Pido mil disculpas por el intolerable pardillismo que aparentemente supone creer y confiar en el marco jurídico internacional. Aun así, me gustaría pensar que la mentalidad que nos ha permitido avanzar como civilización se ha construido precisamente gracias a la superación del ‘ser’ para enfocarnos en el ‘deber ser’. Podemos parafrasear a Sandro Giacobbe, y agarrarnos a que “la vida es así, no la he inventado yo”. Pero también podemos pensar que esa actitud habría hecho imposible el sufragio universal, los derechos laborales, la erradicación de la esclavitud, la igualdad de derechos entre hombres y mujeres, etc.

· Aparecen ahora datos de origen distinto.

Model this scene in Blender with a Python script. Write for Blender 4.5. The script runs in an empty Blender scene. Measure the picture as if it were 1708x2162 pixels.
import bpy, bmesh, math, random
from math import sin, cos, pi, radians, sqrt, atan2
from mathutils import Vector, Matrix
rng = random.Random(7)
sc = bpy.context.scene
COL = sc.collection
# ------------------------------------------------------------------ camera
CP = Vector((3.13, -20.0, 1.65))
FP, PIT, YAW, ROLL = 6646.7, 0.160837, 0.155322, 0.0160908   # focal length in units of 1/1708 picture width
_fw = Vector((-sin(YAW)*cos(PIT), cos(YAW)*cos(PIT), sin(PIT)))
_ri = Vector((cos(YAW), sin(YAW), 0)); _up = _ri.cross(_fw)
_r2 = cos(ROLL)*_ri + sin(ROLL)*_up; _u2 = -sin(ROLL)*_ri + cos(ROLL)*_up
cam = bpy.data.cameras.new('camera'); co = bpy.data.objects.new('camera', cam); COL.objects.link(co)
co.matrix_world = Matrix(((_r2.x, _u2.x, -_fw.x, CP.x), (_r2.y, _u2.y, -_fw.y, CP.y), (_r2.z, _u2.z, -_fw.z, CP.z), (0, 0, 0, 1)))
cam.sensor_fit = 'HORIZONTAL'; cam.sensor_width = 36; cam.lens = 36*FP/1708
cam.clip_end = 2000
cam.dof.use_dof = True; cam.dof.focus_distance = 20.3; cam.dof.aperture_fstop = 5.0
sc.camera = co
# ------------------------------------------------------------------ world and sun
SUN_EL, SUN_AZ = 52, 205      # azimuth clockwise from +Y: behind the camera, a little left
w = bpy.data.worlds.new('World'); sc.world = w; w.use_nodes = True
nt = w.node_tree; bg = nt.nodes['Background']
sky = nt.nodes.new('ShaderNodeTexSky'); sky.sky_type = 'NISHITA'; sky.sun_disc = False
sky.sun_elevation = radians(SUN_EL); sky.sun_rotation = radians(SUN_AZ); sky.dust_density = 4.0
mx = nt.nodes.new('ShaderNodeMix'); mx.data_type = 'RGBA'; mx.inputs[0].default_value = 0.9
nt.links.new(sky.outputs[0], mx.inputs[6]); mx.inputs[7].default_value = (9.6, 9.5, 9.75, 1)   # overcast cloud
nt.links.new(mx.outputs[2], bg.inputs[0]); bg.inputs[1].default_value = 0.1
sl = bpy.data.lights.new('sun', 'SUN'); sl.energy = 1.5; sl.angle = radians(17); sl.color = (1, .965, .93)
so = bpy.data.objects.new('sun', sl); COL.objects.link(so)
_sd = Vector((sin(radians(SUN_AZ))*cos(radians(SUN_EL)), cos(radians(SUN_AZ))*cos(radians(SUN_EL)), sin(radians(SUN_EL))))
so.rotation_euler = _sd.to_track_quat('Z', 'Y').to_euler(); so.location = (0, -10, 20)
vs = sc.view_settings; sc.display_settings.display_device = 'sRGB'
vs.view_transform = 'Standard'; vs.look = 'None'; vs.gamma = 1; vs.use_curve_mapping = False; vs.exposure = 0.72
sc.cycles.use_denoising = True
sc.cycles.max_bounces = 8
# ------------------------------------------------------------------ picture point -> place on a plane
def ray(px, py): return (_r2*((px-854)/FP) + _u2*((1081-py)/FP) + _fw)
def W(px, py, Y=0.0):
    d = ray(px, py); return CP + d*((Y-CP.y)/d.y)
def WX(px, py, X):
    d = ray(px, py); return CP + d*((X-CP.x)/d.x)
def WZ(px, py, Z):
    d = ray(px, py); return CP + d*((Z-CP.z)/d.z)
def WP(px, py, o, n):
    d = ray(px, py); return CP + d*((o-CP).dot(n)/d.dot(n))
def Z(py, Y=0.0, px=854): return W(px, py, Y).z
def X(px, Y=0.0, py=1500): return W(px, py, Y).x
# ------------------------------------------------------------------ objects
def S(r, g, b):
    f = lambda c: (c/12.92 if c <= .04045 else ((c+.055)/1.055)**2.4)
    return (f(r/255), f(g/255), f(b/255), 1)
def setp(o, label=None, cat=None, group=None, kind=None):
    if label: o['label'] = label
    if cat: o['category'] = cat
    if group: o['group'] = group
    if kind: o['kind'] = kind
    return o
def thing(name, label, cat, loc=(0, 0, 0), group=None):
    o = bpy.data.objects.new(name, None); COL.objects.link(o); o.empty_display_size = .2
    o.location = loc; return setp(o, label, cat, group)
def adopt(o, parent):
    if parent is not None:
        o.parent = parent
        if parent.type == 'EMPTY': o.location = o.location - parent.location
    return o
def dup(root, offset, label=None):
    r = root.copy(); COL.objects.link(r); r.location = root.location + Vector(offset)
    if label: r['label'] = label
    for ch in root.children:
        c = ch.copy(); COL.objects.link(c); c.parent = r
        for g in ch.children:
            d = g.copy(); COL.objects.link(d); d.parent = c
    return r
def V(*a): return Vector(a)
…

Por último, me gustaría pedir a quienes defienden bajar los brazos, tanto en el conflicto ucraniano como en el saharaui, que jamás vuelvan a utilizar el respeto a la ley como argumento de sus reflexiones. No parece coherente exigir que se mueva cielo y tierra para la defensa de los derechos que nos benefician, y apelar a un tibio pragmatismo fatalista cuando las víctimas de la injusticia viven a miles de kilómetros. Lo que estamos viviendo equivale a que nuestra policía prometiese defendernos contundentemente de asesinos y violadores, salvo que acudieran bien armados, en cuyo caso sólo les impondría una multa. Si apelamos a la legalidad como paraguas frente a la injusticia, negar esa protección a los demás dice mucho de nosotros mismos. Y no bueno, precisamente.